● To be done:
The data below holds the lines to copy: everything from the line containing "Write part 5" to the line containing "6).build('cord', 'blackm', pw)", both ends included, set down exactly.

Source records
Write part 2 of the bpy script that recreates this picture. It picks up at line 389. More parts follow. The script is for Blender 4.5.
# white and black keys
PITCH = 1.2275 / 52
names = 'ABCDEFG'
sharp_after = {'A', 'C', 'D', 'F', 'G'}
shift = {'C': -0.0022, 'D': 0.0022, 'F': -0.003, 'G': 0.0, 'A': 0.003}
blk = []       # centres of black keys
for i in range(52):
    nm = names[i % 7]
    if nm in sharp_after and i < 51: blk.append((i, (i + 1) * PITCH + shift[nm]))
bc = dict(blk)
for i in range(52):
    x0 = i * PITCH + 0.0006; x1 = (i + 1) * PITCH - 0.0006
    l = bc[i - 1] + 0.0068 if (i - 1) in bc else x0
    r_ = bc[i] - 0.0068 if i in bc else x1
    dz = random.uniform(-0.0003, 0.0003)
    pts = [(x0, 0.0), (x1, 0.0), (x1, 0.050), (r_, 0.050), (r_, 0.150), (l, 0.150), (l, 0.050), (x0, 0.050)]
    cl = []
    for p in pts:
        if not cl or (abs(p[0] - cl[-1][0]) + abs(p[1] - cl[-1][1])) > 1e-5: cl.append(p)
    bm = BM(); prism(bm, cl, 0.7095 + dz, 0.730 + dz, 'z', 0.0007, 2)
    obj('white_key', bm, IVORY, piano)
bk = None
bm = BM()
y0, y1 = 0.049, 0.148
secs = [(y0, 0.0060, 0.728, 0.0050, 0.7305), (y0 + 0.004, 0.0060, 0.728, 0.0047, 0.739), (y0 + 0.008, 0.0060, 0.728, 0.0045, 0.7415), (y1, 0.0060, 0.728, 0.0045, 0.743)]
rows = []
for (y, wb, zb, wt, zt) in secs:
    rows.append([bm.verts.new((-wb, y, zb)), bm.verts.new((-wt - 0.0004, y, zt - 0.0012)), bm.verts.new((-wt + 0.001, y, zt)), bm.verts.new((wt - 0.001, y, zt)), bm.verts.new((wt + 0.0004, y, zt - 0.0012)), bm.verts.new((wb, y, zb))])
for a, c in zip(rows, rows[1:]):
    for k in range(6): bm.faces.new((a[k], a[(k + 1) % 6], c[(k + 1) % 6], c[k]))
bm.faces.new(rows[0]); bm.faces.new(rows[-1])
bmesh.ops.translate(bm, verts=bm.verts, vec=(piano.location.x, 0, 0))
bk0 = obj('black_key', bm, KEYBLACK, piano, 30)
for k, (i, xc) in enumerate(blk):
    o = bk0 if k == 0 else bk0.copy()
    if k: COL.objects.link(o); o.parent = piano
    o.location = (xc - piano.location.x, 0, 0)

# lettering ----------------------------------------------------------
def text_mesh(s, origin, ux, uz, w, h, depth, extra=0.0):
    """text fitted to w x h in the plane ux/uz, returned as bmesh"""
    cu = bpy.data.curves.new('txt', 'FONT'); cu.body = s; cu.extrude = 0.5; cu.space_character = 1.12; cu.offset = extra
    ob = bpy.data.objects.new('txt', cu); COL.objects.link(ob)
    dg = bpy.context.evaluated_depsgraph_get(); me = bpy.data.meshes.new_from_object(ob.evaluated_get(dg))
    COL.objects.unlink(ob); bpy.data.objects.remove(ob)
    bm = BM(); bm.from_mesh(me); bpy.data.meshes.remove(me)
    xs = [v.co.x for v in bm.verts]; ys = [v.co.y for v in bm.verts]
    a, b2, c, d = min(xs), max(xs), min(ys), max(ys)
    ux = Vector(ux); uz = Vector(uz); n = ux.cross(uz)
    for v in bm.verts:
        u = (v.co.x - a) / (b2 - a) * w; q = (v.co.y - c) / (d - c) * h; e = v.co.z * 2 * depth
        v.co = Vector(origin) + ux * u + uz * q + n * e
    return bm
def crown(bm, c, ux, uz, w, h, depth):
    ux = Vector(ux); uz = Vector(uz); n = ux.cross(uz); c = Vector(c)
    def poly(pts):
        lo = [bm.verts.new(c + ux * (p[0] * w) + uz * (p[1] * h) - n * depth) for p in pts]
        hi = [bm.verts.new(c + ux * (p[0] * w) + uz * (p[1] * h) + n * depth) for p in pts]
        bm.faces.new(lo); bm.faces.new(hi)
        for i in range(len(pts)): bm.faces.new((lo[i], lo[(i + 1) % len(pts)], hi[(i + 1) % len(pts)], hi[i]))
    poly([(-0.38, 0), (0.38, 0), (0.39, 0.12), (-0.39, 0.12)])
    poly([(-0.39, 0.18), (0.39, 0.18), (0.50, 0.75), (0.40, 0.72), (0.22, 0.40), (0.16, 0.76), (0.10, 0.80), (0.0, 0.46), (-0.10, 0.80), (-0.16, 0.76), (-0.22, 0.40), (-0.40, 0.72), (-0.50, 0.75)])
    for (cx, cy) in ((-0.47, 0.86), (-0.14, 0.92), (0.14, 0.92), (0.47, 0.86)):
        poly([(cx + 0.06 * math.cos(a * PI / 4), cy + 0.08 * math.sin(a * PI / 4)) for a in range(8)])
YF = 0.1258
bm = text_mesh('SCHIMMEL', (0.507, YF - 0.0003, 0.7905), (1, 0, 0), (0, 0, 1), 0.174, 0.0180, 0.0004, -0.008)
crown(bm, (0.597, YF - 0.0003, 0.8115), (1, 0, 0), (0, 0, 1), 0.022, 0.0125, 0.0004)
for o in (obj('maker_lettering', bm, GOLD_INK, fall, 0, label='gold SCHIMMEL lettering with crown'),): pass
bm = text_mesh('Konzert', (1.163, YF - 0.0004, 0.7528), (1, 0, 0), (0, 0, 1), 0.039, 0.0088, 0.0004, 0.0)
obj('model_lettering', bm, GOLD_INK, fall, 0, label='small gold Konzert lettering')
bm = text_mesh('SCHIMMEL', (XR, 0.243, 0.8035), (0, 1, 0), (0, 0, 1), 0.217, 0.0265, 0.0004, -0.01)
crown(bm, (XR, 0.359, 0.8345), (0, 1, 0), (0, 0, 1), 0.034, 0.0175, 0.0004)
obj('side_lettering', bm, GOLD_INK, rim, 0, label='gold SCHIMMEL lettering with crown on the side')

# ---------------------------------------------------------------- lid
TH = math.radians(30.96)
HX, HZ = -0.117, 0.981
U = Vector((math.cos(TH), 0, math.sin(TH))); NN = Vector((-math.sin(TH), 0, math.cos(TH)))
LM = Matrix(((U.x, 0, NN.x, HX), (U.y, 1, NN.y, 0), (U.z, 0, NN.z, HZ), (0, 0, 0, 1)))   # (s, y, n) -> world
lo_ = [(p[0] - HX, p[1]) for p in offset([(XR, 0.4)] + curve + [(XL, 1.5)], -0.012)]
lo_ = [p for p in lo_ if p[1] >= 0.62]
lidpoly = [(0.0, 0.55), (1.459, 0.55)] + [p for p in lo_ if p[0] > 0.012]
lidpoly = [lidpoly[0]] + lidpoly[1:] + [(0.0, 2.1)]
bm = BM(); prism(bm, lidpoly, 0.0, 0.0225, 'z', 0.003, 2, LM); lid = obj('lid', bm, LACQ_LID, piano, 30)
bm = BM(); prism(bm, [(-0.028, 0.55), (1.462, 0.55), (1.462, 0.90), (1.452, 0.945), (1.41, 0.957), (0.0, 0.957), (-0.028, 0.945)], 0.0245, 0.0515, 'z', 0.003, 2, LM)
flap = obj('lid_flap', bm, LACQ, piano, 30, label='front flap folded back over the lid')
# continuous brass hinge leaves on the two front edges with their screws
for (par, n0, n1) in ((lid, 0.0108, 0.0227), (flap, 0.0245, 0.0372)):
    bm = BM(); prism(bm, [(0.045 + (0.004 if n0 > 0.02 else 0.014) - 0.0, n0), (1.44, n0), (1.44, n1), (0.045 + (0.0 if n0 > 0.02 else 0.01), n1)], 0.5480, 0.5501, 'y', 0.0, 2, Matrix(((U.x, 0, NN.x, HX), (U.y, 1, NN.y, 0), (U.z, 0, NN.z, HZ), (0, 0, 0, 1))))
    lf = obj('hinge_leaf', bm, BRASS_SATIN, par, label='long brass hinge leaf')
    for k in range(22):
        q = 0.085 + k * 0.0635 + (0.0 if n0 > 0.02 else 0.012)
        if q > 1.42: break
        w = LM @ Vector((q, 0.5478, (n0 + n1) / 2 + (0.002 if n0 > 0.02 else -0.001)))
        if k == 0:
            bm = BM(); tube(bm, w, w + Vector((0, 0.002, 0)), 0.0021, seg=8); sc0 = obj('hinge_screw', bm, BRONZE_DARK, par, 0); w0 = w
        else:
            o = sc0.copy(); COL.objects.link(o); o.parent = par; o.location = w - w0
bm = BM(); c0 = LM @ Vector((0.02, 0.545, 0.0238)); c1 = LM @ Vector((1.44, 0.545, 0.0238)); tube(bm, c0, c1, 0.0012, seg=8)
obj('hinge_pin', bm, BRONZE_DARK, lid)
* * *
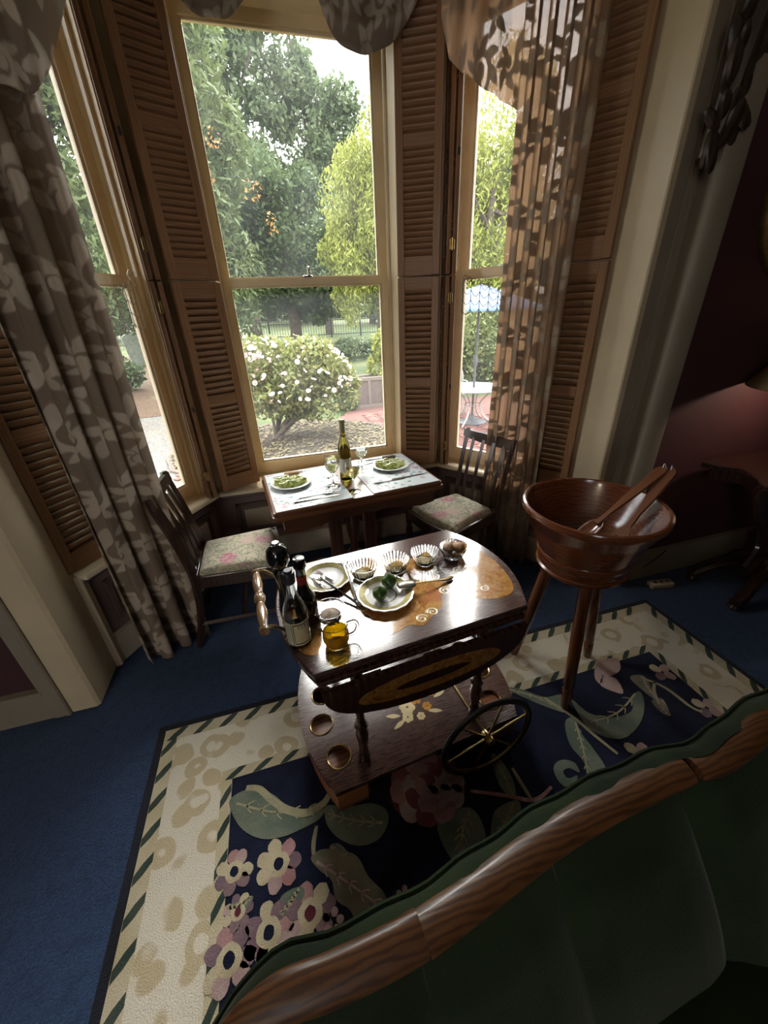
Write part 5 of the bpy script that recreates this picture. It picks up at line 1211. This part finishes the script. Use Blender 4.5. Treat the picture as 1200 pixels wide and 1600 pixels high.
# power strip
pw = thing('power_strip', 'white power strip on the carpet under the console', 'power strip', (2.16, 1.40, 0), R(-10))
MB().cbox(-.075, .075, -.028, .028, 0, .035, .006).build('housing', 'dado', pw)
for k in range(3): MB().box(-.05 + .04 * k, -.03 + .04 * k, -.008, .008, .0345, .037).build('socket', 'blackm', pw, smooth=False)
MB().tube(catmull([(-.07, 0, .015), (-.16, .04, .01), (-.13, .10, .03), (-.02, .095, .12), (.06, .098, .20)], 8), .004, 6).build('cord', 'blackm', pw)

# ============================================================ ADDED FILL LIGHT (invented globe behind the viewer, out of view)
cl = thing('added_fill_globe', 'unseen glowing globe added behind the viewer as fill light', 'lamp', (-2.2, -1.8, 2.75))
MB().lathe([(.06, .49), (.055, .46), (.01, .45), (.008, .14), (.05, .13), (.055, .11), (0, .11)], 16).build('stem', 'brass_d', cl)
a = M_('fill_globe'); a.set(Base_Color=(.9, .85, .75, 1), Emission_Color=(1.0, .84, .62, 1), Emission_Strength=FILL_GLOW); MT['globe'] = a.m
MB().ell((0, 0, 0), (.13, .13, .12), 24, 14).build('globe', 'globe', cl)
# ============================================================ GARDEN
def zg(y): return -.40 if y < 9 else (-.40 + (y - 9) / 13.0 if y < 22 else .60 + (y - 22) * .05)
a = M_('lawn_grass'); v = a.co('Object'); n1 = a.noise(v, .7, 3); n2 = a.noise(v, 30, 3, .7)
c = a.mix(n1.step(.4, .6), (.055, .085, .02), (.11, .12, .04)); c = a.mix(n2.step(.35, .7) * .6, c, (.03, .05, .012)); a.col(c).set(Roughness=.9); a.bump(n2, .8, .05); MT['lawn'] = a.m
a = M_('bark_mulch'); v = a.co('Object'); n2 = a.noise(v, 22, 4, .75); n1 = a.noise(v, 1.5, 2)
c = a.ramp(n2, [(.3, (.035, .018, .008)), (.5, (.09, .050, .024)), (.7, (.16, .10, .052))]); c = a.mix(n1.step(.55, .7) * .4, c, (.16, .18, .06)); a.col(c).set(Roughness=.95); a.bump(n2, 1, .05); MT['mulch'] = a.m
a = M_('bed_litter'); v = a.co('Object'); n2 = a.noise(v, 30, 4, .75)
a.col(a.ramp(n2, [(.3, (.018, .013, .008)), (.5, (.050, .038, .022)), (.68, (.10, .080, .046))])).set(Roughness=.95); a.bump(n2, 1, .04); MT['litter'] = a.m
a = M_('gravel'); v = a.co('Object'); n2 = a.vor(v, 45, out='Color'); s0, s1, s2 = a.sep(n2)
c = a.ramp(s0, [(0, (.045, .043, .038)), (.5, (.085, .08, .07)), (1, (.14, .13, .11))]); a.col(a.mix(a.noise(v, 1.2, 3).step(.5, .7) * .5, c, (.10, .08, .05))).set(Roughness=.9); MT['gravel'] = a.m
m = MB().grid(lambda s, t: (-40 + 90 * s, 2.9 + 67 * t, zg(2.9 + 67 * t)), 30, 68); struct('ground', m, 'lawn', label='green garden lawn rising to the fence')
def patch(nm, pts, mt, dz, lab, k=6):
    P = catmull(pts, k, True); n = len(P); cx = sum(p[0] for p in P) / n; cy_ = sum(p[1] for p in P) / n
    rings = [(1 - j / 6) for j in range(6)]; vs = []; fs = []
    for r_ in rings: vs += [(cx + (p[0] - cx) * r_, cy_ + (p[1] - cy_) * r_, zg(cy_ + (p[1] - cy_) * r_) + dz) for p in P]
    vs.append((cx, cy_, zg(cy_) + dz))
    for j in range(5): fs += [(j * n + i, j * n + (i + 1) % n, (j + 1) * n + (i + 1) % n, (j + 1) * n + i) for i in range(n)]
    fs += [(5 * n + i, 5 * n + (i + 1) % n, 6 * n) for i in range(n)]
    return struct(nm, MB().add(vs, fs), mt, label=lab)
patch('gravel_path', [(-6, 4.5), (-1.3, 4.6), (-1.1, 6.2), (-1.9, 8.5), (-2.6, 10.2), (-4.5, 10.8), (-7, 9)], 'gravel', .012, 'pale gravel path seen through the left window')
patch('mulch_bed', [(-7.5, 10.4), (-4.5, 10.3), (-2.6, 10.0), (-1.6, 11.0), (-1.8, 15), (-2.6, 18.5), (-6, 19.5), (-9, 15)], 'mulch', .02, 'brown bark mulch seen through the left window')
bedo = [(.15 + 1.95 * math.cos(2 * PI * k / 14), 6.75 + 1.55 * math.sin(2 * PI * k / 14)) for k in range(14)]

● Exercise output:
Write part 5 of the bpy script that recreates this picture. It picks up at line 1211. This part finishes the script. Use Blender 4.5. Treat the picture as 1200 pixels wide and 1600 pixels high.
# power strip
pw = thing('power_strip', 'white power strip on the carpet under the console', 'power strip', (2.16, 1.40, 0), R(-10))
MB().cbox(-.075, .075, -.028, .028, 0, .035, .006).build('housing', 'dado', pw)
for k in range(3): MB().box(-.05 + .04 * k, -.03 + .04 * k, -.008, .008, .0345, .037).build('socket', 'blackm', pw, smooth=False)
MB().tube(catmull([(-.07, 0, .015), (-.16, .04, .01), (-.13, .10, .03), (-.02, .095, .12), (.06, .098, .20)], 8), .004, 6).build('cord', 'blackm', pw)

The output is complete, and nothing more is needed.